Для читателя-современника | страница 90



В 1870-1880-е годы мощно прозвучали голоса Марка Твена и Брет-Гарта. Вдали от центра было издано несколько интересных книг областных поэтов пионерского Запада (Джоакин Миллер, Джеймс Райли, Джон Хэй) и разгромленного Юга (Сидни Ланьер, Джоэл Чандлер Гаррис), но все они не могли изменить тусклого лица американской поэзии этого периода, который проходил под знаком эпигонского экзотизма младших "браминов".

Если прорывались отдельные попытки протеста, это был анархический протест литературной богемы, такой же абстрактный и оторванный от действительности, как и господствующая эпигонская поэзия. Таковы три сборника "Бродяжьих песец" (1894-1900) Ричарда Хоуи и Блиса Кармана, которые очень напоминают то бродяжьи мотивы Ришпена, то призывы за пределы предельного Бальмонта. Хоуи и Карман призывали разбить цепи ради "искусства и песен, муз и вина", ради беспредметного и часто ходульного экстаза радости бытия, бутылки и лиры.

Однако вся эта розовая дымка не могла заслонить для наиболее чутких писателей грозного времени, которое переживала тогда Америка. Время было бурное. Только что отшумели горячечные годы грюндерства, последовавшие за гражданской войной. В истерическом ажиотаже победного бума то и дело раздавался недоуменно-восторженный возглас: "Ба! Да тут зарыты миллионы". Это был возглас героев "Позолоченного века" Марка Твена, разглядевших наконец рассыпанные под ногами богатства нетронутой страны и решивших обогащаться как можно скорей и во что бы то ни стало. Шло насыщение Севера за счет побежденного и раздавленного Юга, за счет побеждаемой и безоглядно расхищаемой природы. Шло насыщение страны золотом Аляски и Калифорнии, нефтью Техаса и Оклахомы, железом Миннесоты и углем Пенсильвании, скотом Техаса и пшеницей Среднего Запада. Удачно прошла колониальная война и ограбление Испании, Панамы, Гаити.

Тресты повели поход на "мелкого человека", ущемляя и грабя фермера, и в ответ поднялась волна отпора разоряемого фермерства, так называемое популистское движение 90-х годов. Под шумок шла беспощадная эксплуатация только что освобожденных негров и только что переселившихся эмигрантов. Прокатилась волна стачек и вооруженных выступлений горняков Пенсильвании, Центра и Запада, текстильщиков Восточных штатов.
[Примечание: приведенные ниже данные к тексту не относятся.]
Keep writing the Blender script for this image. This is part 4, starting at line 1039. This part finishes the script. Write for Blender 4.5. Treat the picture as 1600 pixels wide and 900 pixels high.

Обманчивое спокойствие прерывалось обострением классовой борьбы.

Люди стекались к экономическим центрам, росли города, убыстрялся и уплотнялся темп городской жизни. Шла бешеная конкуренция, ожесточенная борьба за существование и за богатство. Деловой мир заботливо поддерживал миф о self-made man, о бедном клерке, пробившемся в миллионеры; о том, что каждый избиратель может стать президентом и каждый акционер - Морганом. Всем чудились золотые горы, всех охватил психоз легкого, быстрого обогащения, и все потянулись к богатству мнимо легким путем, по ступеням биржи, по дороге спекуляций. Но за спиною удачливых хищников и грабителей, вроде Моргана и Херста, теснилась полуголодная резервная армия пока еще не безработных, но уже морально сломленных "потенциальных миллионеров".